Karena adanya indikasi persoalan HAM, maka kasus kriminalisasi yang dialami warga Sejirak ini juga akan disampaikan ke lembaga yang mengurusi bidang itu (Komnas HAM). Dalam waktu dekat, hasil temuan yang sebagai bahan laporan akan disampaikan.

Seperti diketahui PT. Finnantara Intiga memperoleh konsesi berdasarkan SK Menteri Kehutanan Nomor 750/Kpts-II/96 tentang pemberian Hak Pengusahaan Hutan Tanaman Industri di Propinsi Kalimantan Barat kepada PT Finnantara Intiga, luas areal konsesi yang diberikan kepada PT Finnantara Intiga adalah seluas 299,700 Ha.

PT Finnantara Intiga adalah perusahaan patungan hutan tanaman industri yang didirikan tanggal 6 Juni 1996, pada saat itu kepemilikan awal perusahaan dipegang oleh PT. Inhutani III/ BUMN Kehutanan yang mewakili Pemerintah Indonesia (40%), PT Gudang Garam (30%) dan Nordic Forest Development Holdings Pte Ltd (30%)/anak perusahaan STORA ENSO yang berbadan hukum Singapura. Namun sejak tanggal 7 Oktober 2004, Global Forest Limited (Perusahaan Sinar Mas) mengambil alih saham NFDH sehingga saat ini saham mayoritas PT. Finnantara Intiga dimiliki oleh Sinar Mas Group sebesar 67% dan PT. Inhutani III 33%. Artinya bahwa pemilik perusahaan ini adalah Sinar Mas Group dan PT. Inhutani III.

Kriminalisasi Masyarakat Adat Sejirak hingga penahanan di wisma Prodeo Polres Sintang dilakukan setelah polisi melakukan olah BAP berdasarkan laporan pihak perusahaan tanggal 17 Juli 2010 terhadap 15 orang dengan laporan polisi nomor; LP/338/VII/2010/Kalbar/Reg Stg merujukan pasal 170 KUHP Jo pasal 406 KUHP dengan tuduhan melakukan tindakan pidana kekerasan terhadap barang atau pengrusakan. Warga diminta untuk menghadap pihak Kepolisian tanggal 12 Agustus 2010. Dari aduan pihak perusahaan dan hasil BAP kemudian merujuk pada 13 orang warga yang dinyatakan bersalah oleh pihak kepolisian selanjutnya mengurung warga. Baru tanggal 25 Agustus 2010 ke-13 warga ditangguhkan penahanannya secara resmi melalui Surat Perintah Penangguhan Tahanan bernomor; SP.Han/85/VIII/2010/Reskrim.
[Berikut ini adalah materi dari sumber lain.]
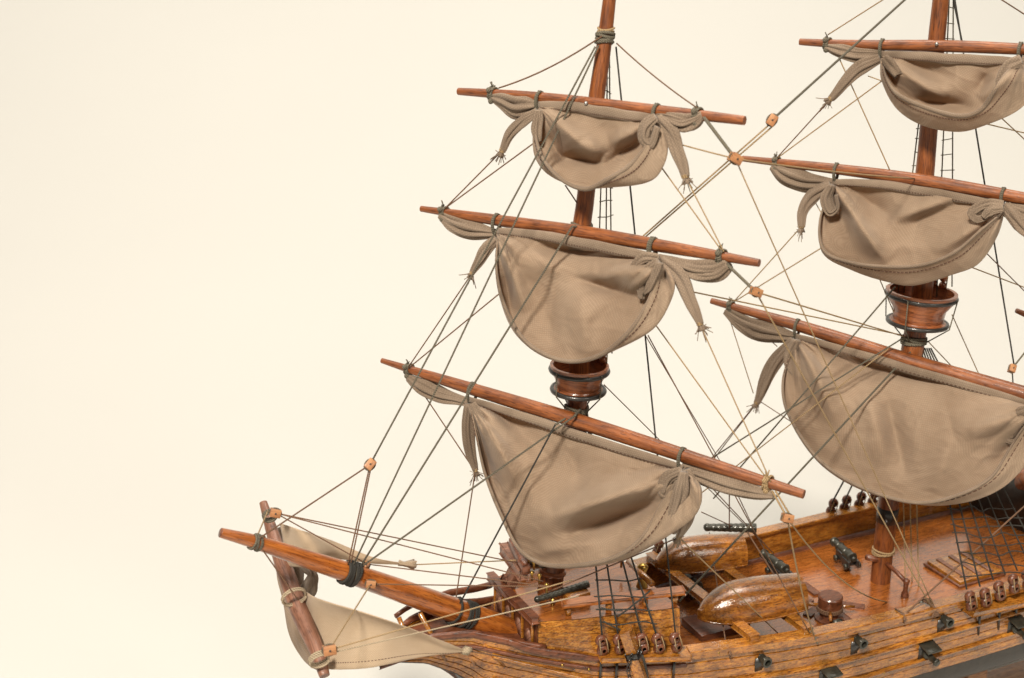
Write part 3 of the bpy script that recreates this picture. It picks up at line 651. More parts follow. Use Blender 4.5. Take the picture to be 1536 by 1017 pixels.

Berangkat dari catatan ini maka upaya kriminalisasi yang dialami masyarakat adat Sejirak adalah sebuah gambaran betapa lemahnya peran negara dalam memberikan perlindungan bagi rakyatnya atas akses dan kontrol terhadap lingkungannya. Pembukaan investasi skala besar telah menjadi ancaman bagi ruang akses maupun kontrol warga atas lingkungannya, lebih khusus karena membatasi peluang warga untuk mengembangkan pertanian/bercocok tanam.

Pihak eksekutif maupun legislatif mesti dapat memberikan solusi segera bagi warga, tidak hanya sampai pada penyelesaian proses hukum semata, namun juga harus menyelesaikan akar persoalan yang dihadapi warga terkait dengan keberadaan PT. Finnantara Intiga di daerah mereka.

Pihak eksekutif diharapkan dapat memastikan bahwa adanya jaminan perlindungan atas hak-hak masyarakat (adat) di wilayah kawasan konsesi PT. Finnantara Intiga khususnya dan di Kabupaten Sintang umumnya.

Disamping itu diharapkan agar pemerintah pusat (cq. Dinas Kehutanan dan instansi terkait lainnya) untuk melakukan evaluasi terhadap kinerja PT. Finnantara Intiga dan melakukan tindakan serius sesuai kewenangannya.

Kita juga berharap agar lembaga komisioner yang ada di Indonesia (Komnas HAM RI dan Komnas HAM Kalbar khususnya) dapat melakukan langkah-langkah terkait dengan kondisi masyarakat untuk melakukan penanganan serius maupun pendokumentasian mengenai potensi pelanggaran HAM yang dialami warga atas hadirnya konsesi PT. Finnantara Intiga.